The Self Portrait

These days I’m back to work on an article concerning the poetry and visual art of Lo Ching (Luo Qing 羅青) with a special focus on self-portraiture in his verbal and visual work.  This has me considering self-portraits of a number of artists I’m often writing about, and self portraiture in general.

There are of course some notable instances of self portraiture in the Chinese visual art tradition.  Most spectacularly, perhaps, those of Ren Xiong 任熊,

More recently, but still early in the modern period, Li Jinfa 李金发 and Ji Xian 纪弦 both worked in genre.  Here is Li’s “self-sketch on a Rome Night” from 1925:

And one of many self portraits done by Ji Xian (this one 1934), who used the medium as a kind of punctuation for the various pauses and sometimes full-stops of his long career:

More recently, Yan Li 严力 created a few self portraits shortly after taking up painting in the late 1970s. This one is from 1982:

 

Coming to the contemporary era, the “self” shows itself to be a fully flexible concept, bound and also rent from identity in various ways, as suggested in the series by Cang Xin 苍鑫.

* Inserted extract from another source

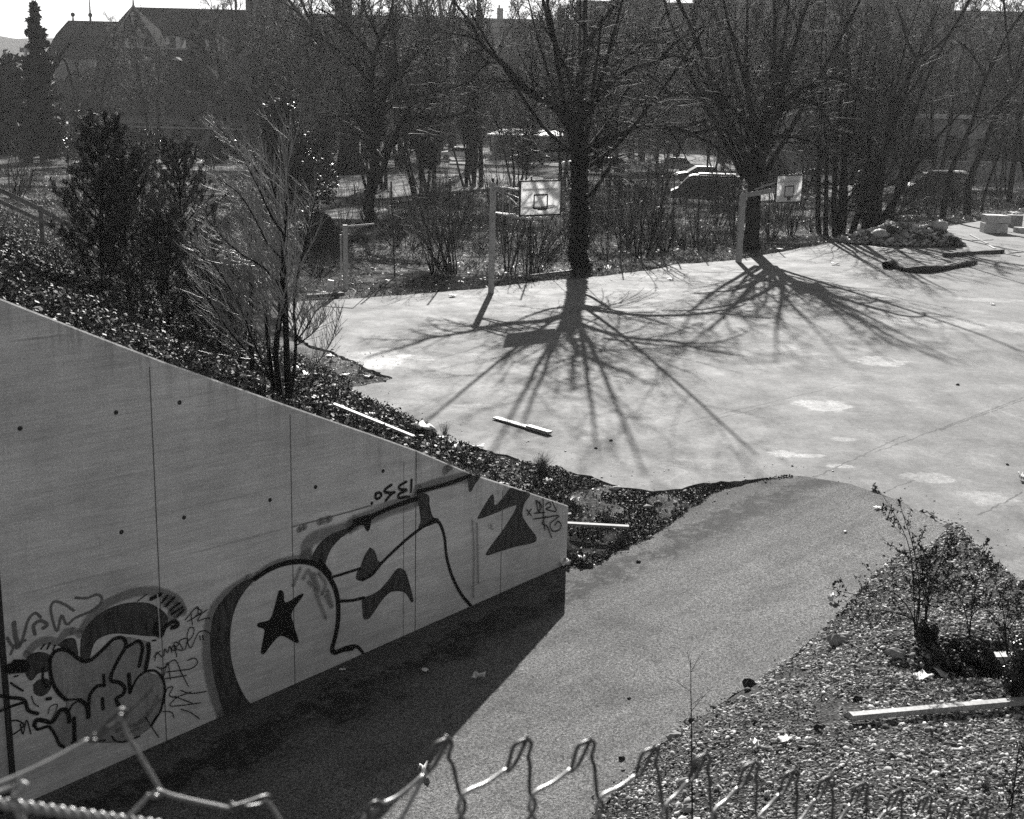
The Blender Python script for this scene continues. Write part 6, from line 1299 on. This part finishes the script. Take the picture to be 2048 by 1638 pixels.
for i, (x_, z_, s) in enumerate([(-1.3, .55, .42), (-.75, .8, .35), (1.9, 1.0, .45), (.6, .35, .5), (-.2, .2, .45), (2.5, .3, .4)]):
    V, Fc = ball((x_, -.75 if i != 2 else -.2, z_), s, 12); V = np.array(V); V[:, 2] = z_ + (V[:, 2] - z_) * .6; V += rg.normal(0, .03, V.shape); MB().addm(V, Fc).build('sack', 'fabric_dark' if i % 2 else 'litter_grey', e, smooth=True)
# stacked pale blocks
def blockthing(px, py, sz, lb, z=0, rz=0, mat='foam', Y=None, dx=0):
    q = at(px, py); e = empty('block', (q[0] + dx, q[1] + sz[1] / 2, z), rz); tag(e, lb, 'block', 'pale blocks piled at the back right'); h = sz[0] / 2
    MB().box((-h / 2 - .0, 0, sz[2] / 2), (h - .01, sz[1], sz[2])).build('half', mat, e, bevel=.02); MB().box((h / 2, .03, sz[2] / 2), (h - .01, sz[1], sz[2] - .02)).build('half', mat, e, bevel=.02); return e
blockthing(1993, 467, (1.35, 1.0, .58), 'grey block at the bottom of the tall pair', 0, -.08); blockthing(1993, 467, (1.4, 1.05, .45), 'block resting on top of the tall pair', .585, -.02, dx=.08)
blockthing(2040, 466, (1.0, .7, .3), 'low block on the ground right of the tall pair', 0, .1, dx=.35); blockthing(2028, 455, (.8, .7, .75), 'narrow block standing behind the low one', 0, .1, dx=.1, mat='litter_grey')
q = at(2035, 452); e = empty('panel', (q[0], q[1], .78)); tag(e, 'thin white sheet lying on the narrow block', 'sheet'); MB().box((0, 0, .02), (1.1, .8, .04), ry=.06).build('sheet', 'litter', e); MB().box((.1, .05, .062), (.7, .6, .03), ry=.06, rz=.3).build('upper_sheet', 'litter', e)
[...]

So what of Zhong Biao’s self portrait? He does not, as far as I know, much take himself as central focus of any painting.  His abstract work, though, can be seen as a self-portrait of such, a depiction of the mind’s interior, the “psychological fishbowl,” so to speak.  But even in the partially abstract, as in the image “Climax” from 2009, I think an argument can be made for self-same representation, particularly with Zhong’s deft use of the frame:

What, of course, transparent bowl shows us is an open question.